La fenaison, même avec la faucheuse, était une période particulièrement pénible. La machine laissait derrière elle un andain qui libérait un espace dégagé pour permettre le passage de l’attelage au tour suivant sans fouler l’herbe déjà fauchée. Dés que la rosée s’était évaporée, il convenait d’étendre sur toute la surface du terrain à la fourche les andains pour que le soleil sèche le foin au plus vite, un orage étant toujours à craindre. Dès le repas de midi pris, tout le personnel disponible repartait au champ pour retourner le foin étendu le matin, la partie exposée au soleil était déjà sèche et craquante mais la partie en contact avec le sol était encore verte et humide.

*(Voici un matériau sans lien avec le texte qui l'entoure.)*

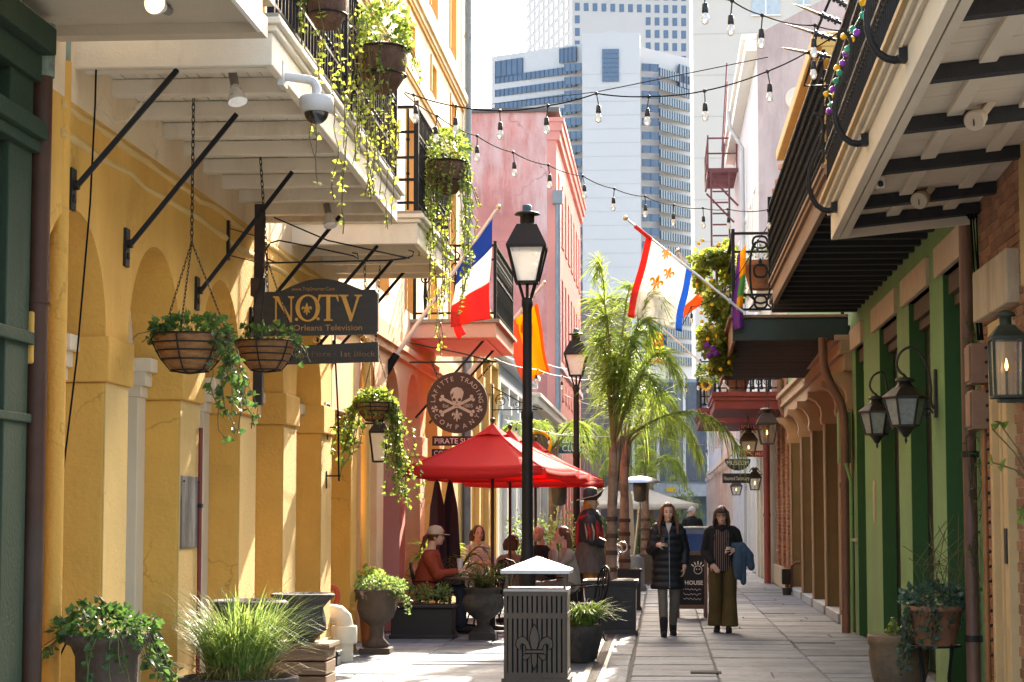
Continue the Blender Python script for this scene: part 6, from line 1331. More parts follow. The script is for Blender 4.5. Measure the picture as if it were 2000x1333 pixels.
# patio heaters
def heater(px, Yq, H, label, s_=1.0):
    P = at(px,1000,Y=Yq); P.z = 0; t = thing('patio_heater', label, 'heater', P); obj('pole', MB().tube([P+V((-.12,0,.7)),P+V((0,0,H-.45))],.03,10), m_steel, t); obj('burner', MB().lathe([(.06,H-.45),(.12,H-.42),(.14,H-.2),(.15,H-.05),(.05,H)],P,20), mat('bronze_burner', (.12,.1,.08), .45, .2, 6, .1, 40, metal=.6), t)
    mb = MB(); mb.lathe([(.42,H-.06),(.38,H),(.2,H+.06),(.01,H+.08)],P,24); obj('reflector', mb, m_steel, t); obj('tank_base', MB().lathe([(.24,0),(.24,.1),(.2,.12),(.2,.66),(.1,.72)],P+V((-.12,0,0)),20), mat('grey_tank', (.16,.17,.18), .5), t)
heater(1250,42,2.25,'tall steel patio heater with tilted hood behind the palms'); heater(1092,36.5,2.15,'patio heater behind the shrubs by the second lamp')
# leafy shrubs in the middle distance
def shrub(px, Yq, zc, rad, n, lm, label, size=.06, name='leafy_shrub', shape='oval'):
    P = at(px,1000,Y=Yq); t = thing(name, label, 'shrub', (P.x,Yq,0)); l, s = MB(), MB(); clump(l, (P.x,Yq,zc), rad, n, size, shape, .25)
    for i in range(7): s.tube([(P.x,Yq,.3),(P.x+rnd.uniform(-.5,.5)*rad[0],Yq+rnd.uniform(-.5,.5)*rad[1],zc+rnd.uniform(-.2,.5)*rad[2])],.012,5)
    grow(t, l, s, lm); pt_ = MB(); pt_.ngon_lathe([(.3,0),(.34,.5),(.36,.52)],(P.x,Yq,0),4); obj('pot', pt_, m_trough, t); return t
shrub(1035,33,1.12,(.42,.35,.55),700,boxm,'bright variegated shrub behind the bald man'); shrub(1100,33.6,1.1,(.3,.3,.55),420,boxm,'variegated shrub left of the second lamp post'); shrub(1262,47.5,.95,(.5,.4,.55),520,shrubm,'dark green shrub behind the woman with long hair',.08); shrub(1180,38,1.0,(.3,.3,.5),300,shrubm,'dark shrub behind the pirate statue',.08); shrub(1335,95,1.6,(.9,.9,1.2),700,boxm,'pale feathery bush at the end of the lane',.14)
# areca palms by the seated woman
def areca(px, Yq, zb, n, L, label):
    P = at(px,1000,Y=Yq); t = thing('areca_plant', label, 'plant', (P.x,Yq,0)); obj('pot', MB().lathe([(.14,0),(.18,.3),(.17,.31)],(P.x,Yq,0),18), m_rust, t)
    for i in range(n): frond(t, (P.x,Yq,zb), rnd.uniform(0,6.28), L*rnd.uniform(.7,1.1), rnd.uniform(.4,.8), .7, 20, .26, .35)
areca(880,28.9,.5,12,.75,'bright areca palm behind the seated woman'); areca(815,29.4,.5,8,.7,'areca palm beside the wall behind the iron chairs')
# ================================================================ PEOPLE AND STATUE
def limb(mb, pts, rs, n=12):
    mb.tube(pts, rs, n)
    for p, r_ in zip(pts, rs): mb.ball(p, r_, 10, 8)
def hand(mb, w_, d, up, s=1.0, curl=.5, thumb=1):
    """palm with four bent fingers and a thumb; w_ wrist, d pointing direction, up = back of the hand"""
    w_, d, up = V(w_), V(d).normalized(), V(up).normalized(); sd = d.cross(up).normalized(); up = sd.cross(d)
    Mx = Matrix((sd,d,up)).transposed(); mb.ell(w_+d*.045*s, (.04*s,.052*s,.018*s), Mx)
    for i, L in enumerate((.07,.08,.075,.058)):
        b = w_+d*.085*s+sd*((i-1.5)*.019*s); c1 = (d*math.cos(curl)-up*math.sin(curl)); c2 = (d*math.cos(2.0*curl)-up*math.sin(2.0*curl)); p1 = b+c1*L*.5*s; limb(mb, [b-d*.02*s,b,p1,p1+c2*L*.5*s], [.0095*s,.0095*s,.009*s,.0078*s], 8)
    b = w_+d*.03*s-sd*thumb*-.034*s; c1 = (d*.6+sd*thumb*.7-up*.45).normalized(); limb(mb, [b-d*.005,b+c1*.032*s,b+c1*.045*s+(d-up*.6).normalized()*.022*s], [.012*s,.0105*s,.009*s], 8)
def head(mb, c, s=1.0, M=None):
    """fused head shapes facing local -y"""
    M = M or Matrix.Identity(3); c = V(c); q = lambda x,y,z: c+M@V((x*s,y*s,z*s))
    mb.ell(q(0,.012,.02), (.074*s,.092*s,.098*s), M, 18, 12); mb.ell(q(0,-.03,-.045), (.056*s,.058*s,.07*s), M); mb.ell(q(0,-.06,-.094), (.026*s,.024*s,.022*s), M); mb.ell(q(0,-.098,-.022), (.011*s,.018*s,.022*s), M); mb.ell(q(0,-.09,.0), (.008*s,.014*s,.022*s), M)
    for e in (-1,1): mb.ell(q(e*.075,.015,-.015), (.008*s,.018*s,.028*s), M); mb.ell(q(e*.036,-.07,-.03), (.024*s,.02*s,.022*s), M)
    mb.ell(q(0,-.083,-.062), (.024*s,.012*s,.007*s), M)
m_eye = mat('eye', (.03,.02,.015), .2, 0, 1, 0, spec=.8); m_eyew = mat('eye_white', (.7,.66,.6), .3, 0, 1, 0); m_lip = mat('lips', (.45,.15,.12), .5, .05, 9, 0)
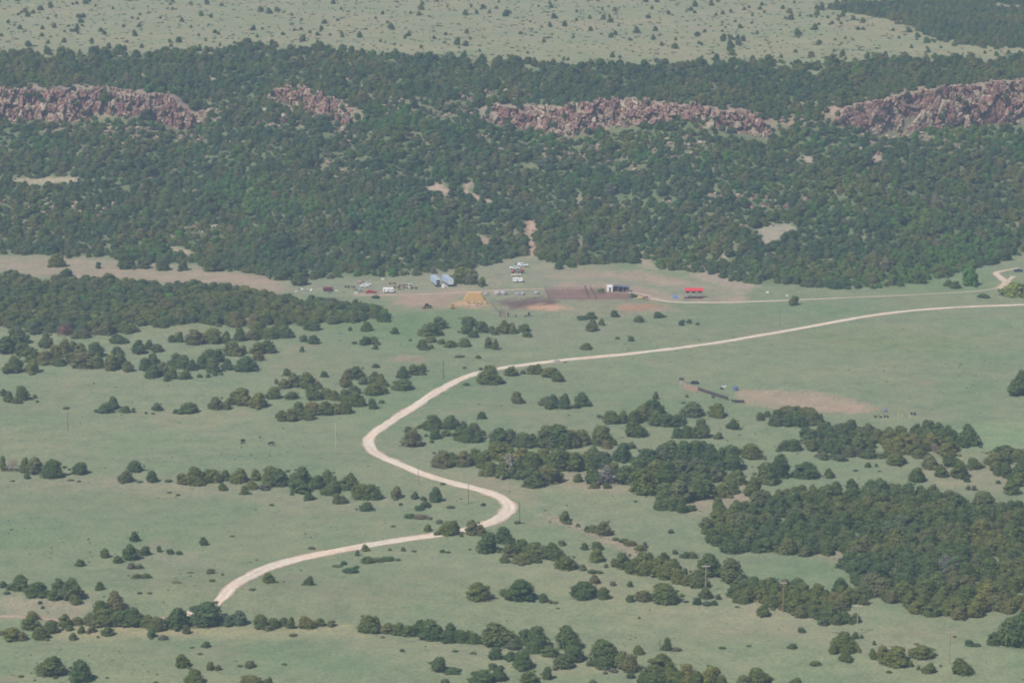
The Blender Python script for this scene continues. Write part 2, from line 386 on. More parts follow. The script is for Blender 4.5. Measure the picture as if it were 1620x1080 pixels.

Le soir avant la tombée de la rosée, le foin état ramassé en meules: « les pigates ». Tout le monde était mobilisé enfants compris, ils étaient disponibles après la classe. Le lendemain matin les « pigates » étaient défaites et le foin re-étendu, et même cérémonial pour le retourner en début d’après midi. Vers quinze ou seize heures le foin était empilé en gros andains pour être chargé sur les chars ou les « catabes »: un char avec quatre roues en bois cerclées de fer, deux grandes à l’arrière et deux petites à l’avant. La « catabe » n’avait que deux grandes roues placées au milieu du plateau de chargement. Les chars chargés étaient garés le soir à l’extérieur sur la basse cour car le chargement débordant, très large, passait difficilement dans l’entrée de la grange et de toute façon était déchargé à l’extérieur par la fenêtre unique de la grange. En cas de menace de pluie le char était remisé à l’intérieur avec pas mal de difficultés pour le rentrer par l’attelage qui le poussait à reculons avec une pièce de bois amovible appliquée à l’arrière du char. Il était guidé par un homme qui tenait le timon d’attelage pour faciliter la manœuvre. Les foins rentrés, il fallait déjà penser à la moisson, autre galère en perspective.
Quand le Chanteur ou le Poète susurre « couché dans le foin avec le soleil pour témoin », on peut assurer que ni l’un ni l’autre n’ont fait les fenaisons à Siros.